A movimentação de Musk é bastante conveniente para si, que busca fazer do espaço cibernético uma terra de ninguém para maximizar seus lucros, e para o ex-presidente Jair Bolsonaro (PL), que busca se livrar da prisão a qualquer custo e manifestou apoio ao dono do X. Diz-se que o patriotismo é o último refúgio de um canalha. No caso de Bolsonaro e a extrema direita, o refúgio reside numa rede transnacional formada por nomes que batem continência para o lema “Deus, pátria, família e liberdade” enquanto buscam liberdade de expressão para praticar desde pequenos crimes até mesmo desafiar instituições democráticas.

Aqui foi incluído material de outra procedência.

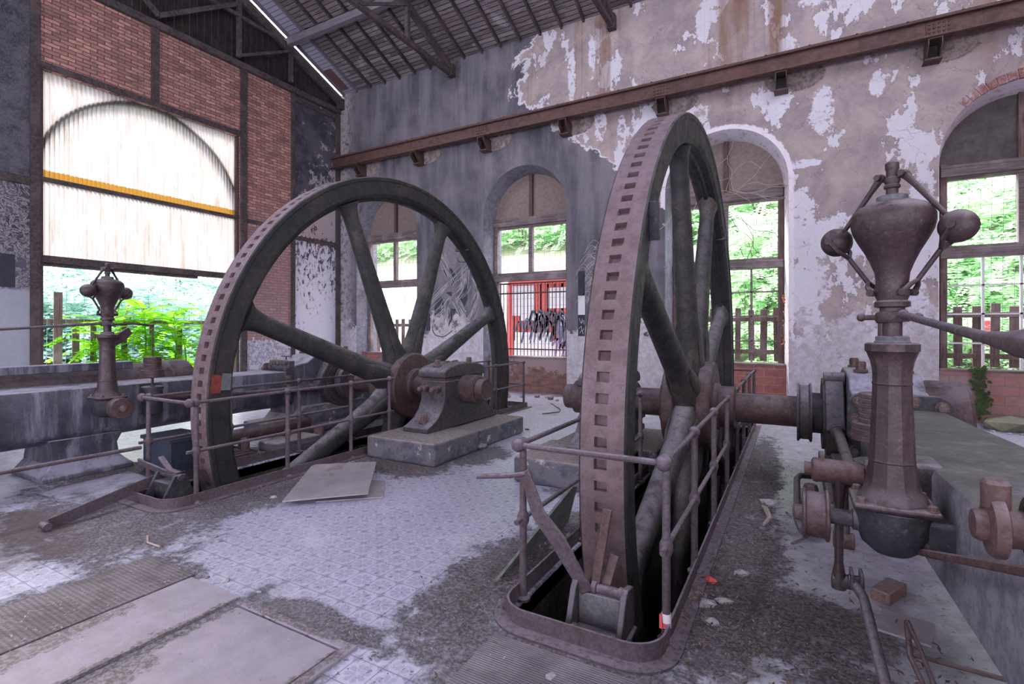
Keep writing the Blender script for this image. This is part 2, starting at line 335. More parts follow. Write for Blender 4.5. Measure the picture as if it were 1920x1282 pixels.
def m_plain(name, col, rough=.8, var=.25, sc=5, bump=.2):
    s = NT(name); n = s.noise(sc, 7, .7)
    c = s.mix(s.step(n, .3, .7), col, tuple(v*(1-var) for v in col)); s.bump(n, bump, .005); return s.done(c, rough, 0, .25)
def m_dirty(name, col, dirt, th, places=None):
    s = NT(name); n = s.noise(2.4, 9, .72, off=(1, 6, 0)); n2 = s.noise(28, 5, .75); n3 = s.noise(6, 6, .7)
    c = s.mix(s.step(n3, .35, .65), col, tuple(v*.82 for v in col)); c = s.mix(s.step(n, th, th+.05), c, dirt)
    if places: c = s.mix(s.step(s.ell(0, 1, places, s.noise(8, 10, .78), 2.2), .05, .25), c, s.mix(s.step(s.noise(45, 5, .75), .42, .6), dirt, (.24, .215, .24)))
    c = s.mix(s.math('MULTIPLY', s.step(n2, .66, .70), .8), c, tuple(v*.6 for v in dirt))
    s.bump(s.math('ADD', n2, s.math('MULTIPLY', s.step(n, th, th+.05), 1.5)), .4, .006); return s.done(c, .65, 0, .3)
M['board'] = m_plain('arch_board', (.25, .20, .185), var=.3, sc=12)
M['boardd'] = m_plain('dark_arch_board', (.13, .115, .12), var=.5, sc=3)
M['sheet'] = m_dirty('dusty_sheet', (.33, .295, .34), (.20, .165, .18), .60)
M['steelplate'] = m_dirty('floor_plate', (.315, .285, .345), (.115, .095, .11), .62, [(-2.83, 1.2, .09, 1.0), (-3.36, 1.0, .16, .55), (-2.72, 1.12, .16, .22), (-3.0, .4, .4, .4), (-1.95, 1.0, .06, 1.0), (-2.4, 1.83, .5, .05)])
M['stone'] = m_plain('stone_chip', (.48, .46, .50), var=.4, sc=12)
M['concretewall'] = m_plain('pale_concrete', (.62, .60, .60), var=.2, sc=2)
M['pot'] = m_plain('crate_blue', (.045, .055, .085), var=.4)
M['redpaintold'] = m_plain('old_red_paint', (.20, .045, .035), var=.5, sc=20)
M['greypaint'] = m_plain('old_grey_paint', (.13, .14, .15), var=.3, sc=20)
M['white'] = m_plain('white_paint', (.72, .72, .78), var=.1, rough=.6)
M['paintdark'] = m_plain('dark_paint', (.045, .045, .06), var=.3, rough=.7)
M['scratch'] = m_plain('white_scratch', (.52, .50, .54), var=.3, rough=.8)
M['red'] = m_plain('red_paint', (.72, .13, .13), var=.15, rough=.5)
M['blue'] = m_plain('blue_graffiti', (.14, .19, .30), var=.3, rough=.6)
M['purple'] = m_plain('violet_graffiti', (.30, .20, .42), var=.3, rough=.6)
M['leafdry'] = m_plain('dead_leaf', (.22, .165, .155), var=.8, sc=60)
M['leafdry2'] = m_plain('dry_chip', (.42, .39, .44), var=.4, sc=30)
M['twig'] = m_plain('dry_twig', (.22, .17, .165), var=.3, sc=30)
M['twigpale'] = m_plain('pale_straw', (.42, .35, .32), var=.2, sc=30)
M['wire'] = m_plain('wire', (.22, .23, .24), var=.1)
M['earth'] = m_plain('earth', (.30, .30, .22), var=.4, sc=3)
M['gravel'] = m_plain('pale_ground', (.35, .34, .34), var=.2, sc=1)
M['trunk'] = m_plain('bark', (.16, .12, .10), var=.4, sc=8)

def m_checker():
    s = NT('diamond_plate'); x = s.sep()
    u = s.math('MULTIPLY', s.math('ADD', x[0], x[1]), 120); v = s.math('MULTIPLY', s.math('SUBTRACT', x[0], x[1]), 120)
    p = s.math('MULTIPLY', s.math('SINE', u), s.math('SINE', v)); n = s.noise(3, 8, .75)
    c = s.mix(s.step(p, .2, .6), (.14, .122, .14), (.215, .19, .215)); c = s.mix(s.step(n, .44, .56), c, (.10, .085, .098)); c = s.mix(s.step(s.noise(30, 5, .75), .60, .66), c, (.30, .28, .32))
    s.bump(p, .5, .004); return s.done(c, .65)
M['checker'] = m_checker()
def m_ribbed():
    s = NT('ribbed_plate'); x = s.sep(); p = s.math('SINE', s.math('MULTIPLY', x[1], 420)); n = s.noise(4, 8, .7)
    c = s.mix(s.step(n, .35, .65), (.23, .21, .245), (.13, .118, .14)); c = s.mix(s.math('MULTIPLY', s.step(p, .2, .7), .3), c, (.16, .14, .15))
    s.bump(p, .4, .003); return s.done(c, .7)
M['ribbed'] = m_ribbed()

def m_corr():
    s = NT('translucent_corrugated_sheet'); x = s.sep()
    n = s.noise(2.5, 8, .75, stretch=(1, 3, .4)); sp = s.noise(14, 6, .8)
    c = s.mix(s.step(n, .42, .75), (.215, .198, .190), (.14, .110, .092))
    c = s.mix(s.step(sp, .655, .70), c, (.05, .03, .02))
    band = s.math('MULTIPLY', s.step(x[2], 4.46, 4.48), s.math('SUBTRACT', 1, s.step(s.math('ADD', x[2], s.math('MULTIPLY', sp, .10)), 4.66, 4.68)))
    c = s.mix(band, c, (.13, .066, .012))
    tr = s.n('ShaderNodeBsdfTranslucent'); s.put(tr.inputs[0], c)
    df = s.n('ShaderNodeBsdfDiffuse'); s.put(df.inputs[0], c)
    mx = s.n('ShaderNodeMixShader'); mx.inputs[0].default_value = .22
    s.t.links.new(tr.outputs[0], mx.inputs[1]); s.t.links.new(df.outputs[0], mx.inputs[2]); s.t.links.new(mx.outputs[0], s.out.inputs[0])
    return s.m
M['corr'] = m_corr()
def m_leaf(name, a, b, tr_=.5):
    s = NT(name); n = s.noise(2.2, 4, .6)
    c = s.mix(s.step(n, .35, .65), a, b)
    tr = s.n('ShaderNodeBsdfTranslucent'); s.put(tr.inputs[0], c); df = s.n('ShaderNodeBsdfDiffuse'); s.put(df.inputs[0], c)
    mx = s.n('ShaderNodeMixShader'); mx.inputs[0].default_value = 1-tr_
    s.t.links.new(tr.outputs[0], mx.inputs[1]); s.t.links.new(df.outputs[0], mx.inputs[2]); s.t.links.new(mx.outputs[0], s.out.inputs[0])
    return s.m
M['leafbright'] = m_leaf('bright_leaf', (.075, .30, .008), (.18, .40, .02), .6)
M['leafmid'] = m_leaf('bank_leaf', (.46, .74, .44), (.70, .86, .62), .5)
M['leafhaze'] = m_leaf('hazed_far_leaf', (.22, .42, .34), (.42, .58, .51), .5)  # distance haze put into the leaf colour: paler, bluish green
M['ivy'] = m_leaf('ivy_leaf', (.06, .10, .05), (.10, .16, .07), .3)
M['redleaf'] = m_leaf('red_leaf', (.45, .14, .07), (.55, .22, .12), .4)

# ------------------------------------------------------------------ geometry helpers
class MB:
    def __init__(s, mirror=False): s.bm = bmesh.new(); s.mirror = mirror
    def v(s, p): return s.bm.verts.new(p)
    def f(s, vs):
        try: return s.bm.faces.new(vs)
        except ValueError: return None
    def box(s, x0, y0, z0, x1, y1, z1, rot=None, piv=None):
        P = [Vector((x, y, z)) for z in (z0, z1) for y in (y0, y1) for x in (x0, x1)]
        if rot:
            c = Vector(piv) if piv else Vector(((x0+x1)/2, (y0+y1)/2, (z0+z1)/2)); P = [c + rot @ (p-c) for p in P]
        V = [s.v(p) for p in P]
        for q in ((0, 2, 3, 1), (4, 5, 7, 6), (0, 1, 5, 4), (2, 6, 7, 3), (0, 4, 6, 2), (1, 3, 7, 5)): s.f([V[i] for i in q])
        return s
    def bar(s, p, q, w, h, up=(0, 0, 1)):
        p = Vector(p); q = Vector(q); d = (q-p).normalized(); u = Vector(up)
        if abs(d.dot(u)) > .99: u = Vector((1, 0, 0))
        a = d.cross(u).normalized(); b = a.cross(d).normalized()
        V = [s.v(o + a*sx*w/2 + b*sz*h/2) for o in (p, q) for sx, sz in ((-1, -1), (1, -1), (1, 1), (-1, 1))]
        for i in range(4): s.f([V[i], V[(i+1) % 4], V[4+(i+1) % 4], V[4+i]])
        s.f(V[3::-1]); s.f(V[4:]); return s
    def tube(s, pts, r, n=10, cap=True, flat=None):
        pts = [Vector(p) for p in pts]; rr = r if isinstance(r, (list, tuple)) else [r]*len(pts); rings = []
        ref = None
        for i, p in enumerate(pts):
            d = (pts[min(i+1, len(pts)-1)] - pts[max(i-1, 0)]).normalized()
            if ref is None:
                ref = Vector((0, 0, 1)) if abs(d.z) < .9 else Vector((1, 0, 0))
                if flat is not None: ref = Vector(flat)
            a = d.cross(ref).normalized(); b = a.cross(d).normalized(); ref = b
            ra, rb = rr[i] if isinstance(rr[i], (tuple, list)) else (rr[i], rr[i])
            rings.append([s.v(p + a*math.cos(t)*ra + b*math.sin(t)*rb) for t in [2*math.pi*k/n for k in range(n)]])
        for A, B in zip(rings, rings[1:]):
            for k in range(n): s.f([A[k], A[(k+1) % n], B[(k+1) % n], B[k]])
        if cap: s.f(rings[0][::-1]); s.f(rings[-1])
        return s
    def lathe(s, prof, org, axis='z', n=24, squash=None):
        """prof: list of (radius, along axis)"""
        o = Vector(org); rings = []
        for r, t in prof:
            ring = []
            for k in range(n):
                a = 2*math.pi*k/n; c, q = math.cos(a)*r, math.sin(a)*r
                p = {'z': (c, q, t), 'x': (t, c, q), 'y': (c, t, q)}[axis] if isinstance(axis, str) else axis @ Vector((c, q, t))
                ring.append(s.v(o + Vector(p)))
            rings.append(ring)
        for A, B in zip(rings, rings[1:]):
            for k in range(n): s.f([A[k], A[(k+1) % n], B[(k+1) % n], B[k]])
        if prof[0][0] > 1e-5: s.f(rings[0][::-1])
        if prof[-1][0] > 1e-5: s.f(rings[-1])
        return s
    def cyl(s, org, r, a, b, axis='x', n=24): return s.lathe([(r, a), (r, b)], org, axis, n)
    def hexbolt(s, org, r, h, axis='x', washer=True):
        if washer: s.lathe([(r*1.35, 0), (r*1.35, h*.25 if h > 0 else h*.25)], org, axis, 14)
        s.lathe([(r, h*.25), (r, h*.85), (r*.8, h)], org, axis, 6)
        return s
    def sphere(s, c, r, sc=(1, 1, 1), n=16):
        g = bmesh.ops.create_uvsphere(s.bm, u_segments=n, v_segments=max(6, n//2+2), radius=r)
        for v in g['verts']: v.co = Vector(c) + Vector((v.co.x*sc[0], v.co.y*sc[1], v.co.z*sc[2]))
        return s
    def prism(s, poly, fn, d0, d1):
        A = [s.v(fn(a, b, d0)) for a, b in poly]; B = [s.v(fn(a, b, d1)) for a, b in poly]; n = len(poly)
        s.f(A[::-1]); s.f(B)
        for k in range(n): s.f([A[k], A[(k+1) % n], B[(k+1) % n], B[k]])
        return s
    def quad(s, *ps): s.f([s.v(p) for p in ps]); return s
    def build(s, name, mat, parent=None, bevel=0, smooth=True, seg=2, recalc=True, clean=True):
        bm = s.bm
        if clean: bmesh.ops.remove_doubles(bm, verts=bm.verts, dist=1e-5)
        if s.mirror:
            for v in bm.verts: v.co.x = -6.2 - v.co.x
            bmesh.ops.reverse_faces(bm, faces=bm.faces)
        if recalc: bmesh.ops.recalc_face_normals(bm, faces=bm.faces)
        me = bpy.data.meshes.new(name); 
        off = parent_world(parent) if parent else Vector((0, 0, 0))
        for v in bm.verts: v.co -= off
        bm.to_mesh(me); bm.free()
        if smooth:
            for p in me.polygons: p.use_smooth = True
            me.set_sharp_from_angle(angle=R(32))
        me.materials.append(M[mat] if isinstance(mat, str) else mat)
        o = bpy.data.objects.new(name, me); COL.objects.link(o)
        if parent: o.parent = parent
        if bevel:
            b = o.modifiers.new('bevel', 'BEVEL'); b.width = bevel; b.segments = seg; b.limit_method = 'ANGLE'; b.angle_limit = R(40)
        return o
def parent_world(p):
    v = Vector((0, 0, 0))
    while p: v += p.location; p = p.parent
    return v
def tag(o, label=None, cat=None, group=None, kind=None):
    if label: o['label'] = label
    if cat: o['category'] = cat
    if group: o['group'] = group
    if kind: o['kind'] = kind
    return o
def empty(name, loc, label=None, cat=None, group=None, kind=None):
    o = bpy.data.objects.new(name, None); COL.objects.link(o); o.location = loc; o.empty_display_size = .1
    return tag(o, label, cat, group, kind)
def dup_tree(o, loc=None, rz=None, scale=None, parent=None):
    c = o.copy(); COL.objects.link(c)
    if parent: c.parent = parent
    if loc is not None: c.location = loc
    if rz is not None: c.rotation_euler = (0, 0, rz)
    if scale is not None: c.scale = scale if isinstance(scale, tuple) else (scale,)*3
    for ch in list(o.children): dup_tree(ch, parent=c)
    return c
MX = -6.2
def mx(x, m): return MX - x if m else x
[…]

A internacional reacionária integrada por Bolsonaro, seus filhos, o ex-presidente e candidato à Casa Branca Donald Trump cai como uma luva para as pretensões político-econômicas de Musk, que em sua rede vive reclamando que supostos esquerdistas cerceiam a liberdade de expressão. O objetivo é emparedar o Estado brasileiro e caracterizá-lo como iliberal, até mesmo ditatorial. A prova cabal disso viria com a suspensão do X no Brasil.
A liberdade de expressão não é um valor absoluto no ordenamento jurídico pátrio. Países europeus detêm um modelo similar. Porém, Musk parece não ter interesse algum em incomodar Alemanha e França, países que têm status maior que o Brasil no cenário internacional. No Brasil, falta, sim, uma maior regulação das redes, mas isso não tira o mérito do trabalho do STF, que tem tido uma atuação técnica no assunto, interpretando a Constituição para aplicá-la em situações que decorrem de tecnologias que surgiram depois de sua promulgação, em 1988.
Musk e a extrema direita já tratam o Brasil como república de bananas ao promover campanhas infames contra a soberania nacional. O patriotismo bolsonarista dura apenas até a primeira ameaça de prisão. Se Trump voltar à Casa Branca nas eleições de novembro, esse tipo de pressão externa só tende a aumentar. O objetivo é desestabilizar não o atual governo, mas a democracia brasileira e seu já limitado império da lei.
Se a extrema direita, tal como Musk, simpática ao nacionalismo branco, empreende uma batalha pela eternidade, a eterna luta dos democratas é sufocar o fascismo sem destruir as garantias individuais. O Brasil encontra-se nesse estágio. A assimetria de poder entre as big techs e os Estados é tamanha que não será surpreendente se nos próximos anos as primeiras ocuparem funções tradicionalmente providas pelos segundos, tais como a emissão de moedas e até mesmo a solução de conflitos.
O espaço virtual, sem território físico, tem o potencial para construir soberanias paralelas. No fundo, é assim que Musk age, como se fosse um Napoleão da era digital, querendo impor à força regras a países. Napoleão ao menos lutava contra o absolutismo do Antigo Regime, implantando reformas modernizantes. Musk aliou-se a e representa um reacionarismo que em última instância quer nos levar ao pré-Iluminismo.
As luzes das quais a democracia precisa não vêm das telas de celular ou computador, mas da lei promulgada conforme as regras da soberania popular. Musk não é revolucionário, mas contrarrevolucionário. O Brasil serve apenas de laboratório para um embate que pode modificar o modo de organização política do mundo em Estados soberanos.